#### [YOUR OBJECTIVE]
Read through the data and report every line in which the word "from" occurs.

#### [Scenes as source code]
(begin)

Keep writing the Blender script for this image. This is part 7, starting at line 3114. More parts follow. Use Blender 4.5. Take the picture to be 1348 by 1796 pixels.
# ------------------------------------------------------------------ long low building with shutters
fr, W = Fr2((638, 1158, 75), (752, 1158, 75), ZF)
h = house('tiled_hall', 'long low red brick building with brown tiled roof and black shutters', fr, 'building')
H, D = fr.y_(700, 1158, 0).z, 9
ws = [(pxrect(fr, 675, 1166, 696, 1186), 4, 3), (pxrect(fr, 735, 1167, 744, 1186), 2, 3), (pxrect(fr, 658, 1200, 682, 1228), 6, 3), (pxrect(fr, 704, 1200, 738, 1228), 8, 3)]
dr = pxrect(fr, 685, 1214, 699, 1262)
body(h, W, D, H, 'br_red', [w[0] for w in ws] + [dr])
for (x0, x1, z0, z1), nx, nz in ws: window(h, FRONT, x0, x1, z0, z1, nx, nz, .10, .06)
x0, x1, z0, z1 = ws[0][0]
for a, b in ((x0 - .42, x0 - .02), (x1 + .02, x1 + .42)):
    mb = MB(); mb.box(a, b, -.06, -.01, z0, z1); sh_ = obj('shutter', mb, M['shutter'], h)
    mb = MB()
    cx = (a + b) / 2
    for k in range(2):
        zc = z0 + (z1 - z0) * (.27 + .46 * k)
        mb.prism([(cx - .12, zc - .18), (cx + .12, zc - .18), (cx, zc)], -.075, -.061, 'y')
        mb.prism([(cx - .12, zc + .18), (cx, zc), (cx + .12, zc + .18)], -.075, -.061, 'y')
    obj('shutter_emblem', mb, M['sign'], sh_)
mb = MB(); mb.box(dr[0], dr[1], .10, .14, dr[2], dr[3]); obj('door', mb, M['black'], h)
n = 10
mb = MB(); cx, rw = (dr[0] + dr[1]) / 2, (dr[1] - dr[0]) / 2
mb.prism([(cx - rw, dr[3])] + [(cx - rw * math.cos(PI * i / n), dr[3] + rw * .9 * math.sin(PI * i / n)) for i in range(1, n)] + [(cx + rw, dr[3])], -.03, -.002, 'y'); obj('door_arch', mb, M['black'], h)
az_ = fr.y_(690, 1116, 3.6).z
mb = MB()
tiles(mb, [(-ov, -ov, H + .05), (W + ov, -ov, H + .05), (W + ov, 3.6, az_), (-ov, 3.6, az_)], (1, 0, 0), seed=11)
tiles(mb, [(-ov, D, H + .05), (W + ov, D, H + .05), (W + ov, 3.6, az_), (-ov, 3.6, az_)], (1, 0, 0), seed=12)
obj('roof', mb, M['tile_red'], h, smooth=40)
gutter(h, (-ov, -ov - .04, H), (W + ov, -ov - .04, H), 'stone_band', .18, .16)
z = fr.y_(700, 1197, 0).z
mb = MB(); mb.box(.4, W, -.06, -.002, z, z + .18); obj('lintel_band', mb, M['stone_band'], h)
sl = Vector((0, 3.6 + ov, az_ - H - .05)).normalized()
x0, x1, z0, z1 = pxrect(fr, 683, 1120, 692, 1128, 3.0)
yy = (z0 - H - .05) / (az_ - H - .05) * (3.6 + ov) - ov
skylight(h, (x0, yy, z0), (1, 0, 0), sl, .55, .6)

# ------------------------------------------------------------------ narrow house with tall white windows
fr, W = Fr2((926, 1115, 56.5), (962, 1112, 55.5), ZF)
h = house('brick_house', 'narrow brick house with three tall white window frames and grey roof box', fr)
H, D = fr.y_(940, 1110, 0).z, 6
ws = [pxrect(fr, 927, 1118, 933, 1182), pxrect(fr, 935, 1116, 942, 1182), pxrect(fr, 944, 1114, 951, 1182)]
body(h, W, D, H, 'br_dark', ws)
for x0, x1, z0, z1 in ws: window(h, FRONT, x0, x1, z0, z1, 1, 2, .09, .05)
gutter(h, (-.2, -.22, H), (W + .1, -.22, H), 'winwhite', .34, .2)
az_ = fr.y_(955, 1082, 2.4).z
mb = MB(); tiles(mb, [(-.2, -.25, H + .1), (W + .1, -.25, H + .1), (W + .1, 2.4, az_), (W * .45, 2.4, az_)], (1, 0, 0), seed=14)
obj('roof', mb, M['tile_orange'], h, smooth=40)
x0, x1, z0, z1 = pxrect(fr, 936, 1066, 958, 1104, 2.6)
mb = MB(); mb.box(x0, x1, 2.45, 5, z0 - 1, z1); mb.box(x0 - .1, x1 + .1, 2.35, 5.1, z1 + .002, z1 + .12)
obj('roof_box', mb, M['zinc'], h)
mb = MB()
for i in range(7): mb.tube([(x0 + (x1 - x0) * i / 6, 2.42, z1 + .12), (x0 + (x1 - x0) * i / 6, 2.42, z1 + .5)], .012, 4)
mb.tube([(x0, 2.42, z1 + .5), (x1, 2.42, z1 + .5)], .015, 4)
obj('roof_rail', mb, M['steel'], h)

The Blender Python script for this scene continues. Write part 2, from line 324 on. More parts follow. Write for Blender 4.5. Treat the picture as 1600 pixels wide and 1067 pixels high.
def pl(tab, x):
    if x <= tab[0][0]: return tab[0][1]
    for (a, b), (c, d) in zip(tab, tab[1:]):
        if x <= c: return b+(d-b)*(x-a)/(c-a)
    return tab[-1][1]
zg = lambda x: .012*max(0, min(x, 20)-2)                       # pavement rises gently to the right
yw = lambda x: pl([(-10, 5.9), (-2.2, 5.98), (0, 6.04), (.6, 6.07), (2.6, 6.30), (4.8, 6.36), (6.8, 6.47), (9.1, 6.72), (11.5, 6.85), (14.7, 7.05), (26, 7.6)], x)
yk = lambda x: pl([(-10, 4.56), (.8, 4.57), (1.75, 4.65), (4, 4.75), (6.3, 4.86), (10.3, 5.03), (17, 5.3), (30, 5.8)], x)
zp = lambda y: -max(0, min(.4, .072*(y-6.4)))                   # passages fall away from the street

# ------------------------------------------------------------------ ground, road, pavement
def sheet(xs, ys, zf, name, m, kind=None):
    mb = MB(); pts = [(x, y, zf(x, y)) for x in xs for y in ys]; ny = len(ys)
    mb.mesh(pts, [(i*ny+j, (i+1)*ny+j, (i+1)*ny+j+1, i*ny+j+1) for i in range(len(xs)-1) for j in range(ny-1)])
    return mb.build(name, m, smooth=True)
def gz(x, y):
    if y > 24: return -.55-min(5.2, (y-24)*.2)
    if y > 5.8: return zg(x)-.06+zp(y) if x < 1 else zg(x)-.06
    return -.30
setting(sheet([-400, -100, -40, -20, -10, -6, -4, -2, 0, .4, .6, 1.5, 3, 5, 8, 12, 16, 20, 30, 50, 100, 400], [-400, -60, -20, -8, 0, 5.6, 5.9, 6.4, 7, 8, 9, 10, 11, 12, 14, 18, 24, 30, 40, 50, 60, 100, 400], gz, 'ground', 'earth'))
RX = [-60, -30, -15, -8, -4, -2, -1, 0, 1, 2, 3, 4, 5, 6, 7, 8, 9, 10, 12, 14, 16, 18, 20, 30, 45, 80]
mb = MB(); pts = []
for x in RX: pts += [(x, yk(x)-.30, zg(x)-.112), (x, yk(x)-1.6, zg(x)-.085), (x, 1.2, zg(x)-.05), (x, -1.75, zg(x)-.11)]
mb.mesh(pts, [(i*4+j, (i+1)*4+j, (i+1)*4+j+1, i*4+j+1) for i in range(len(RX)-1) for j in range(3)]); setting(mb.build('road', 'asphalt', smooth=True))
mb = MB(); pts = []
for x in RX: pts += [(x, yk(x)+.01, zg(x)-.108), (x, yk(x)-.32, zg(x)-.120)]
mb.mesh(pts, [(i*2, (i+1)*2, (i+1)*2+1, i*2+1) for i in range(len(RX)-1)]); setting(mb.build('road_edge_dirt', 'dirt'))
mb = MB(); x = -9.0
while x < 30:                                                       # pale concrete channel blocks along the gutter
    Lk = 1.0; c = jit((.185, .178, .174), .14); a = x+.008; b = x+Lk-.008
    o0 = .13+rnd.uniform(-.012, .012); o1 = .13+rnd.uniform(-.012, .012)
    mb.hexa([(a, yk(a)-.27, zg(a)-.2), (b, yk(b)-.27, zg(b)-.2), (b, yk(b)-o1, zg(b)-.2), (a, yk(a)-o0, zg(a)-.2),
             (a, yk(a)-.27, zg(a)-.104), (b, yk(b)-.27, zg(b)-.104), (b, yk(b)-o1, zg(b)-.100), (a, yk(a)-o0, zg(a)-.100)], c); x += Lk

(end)

#### [SOLUTION TO THE EXERCISE]
The Blender Python script for this scene continues. Write part 2, from line 324 on. More parts follow. Write for Blender 4.5. Treat the picture as 1600 pixels wide and 1067 pixels high.
zp = lambda y: -max(0, min(.4, .072*(y-6.4)))                   # passages fall away from the street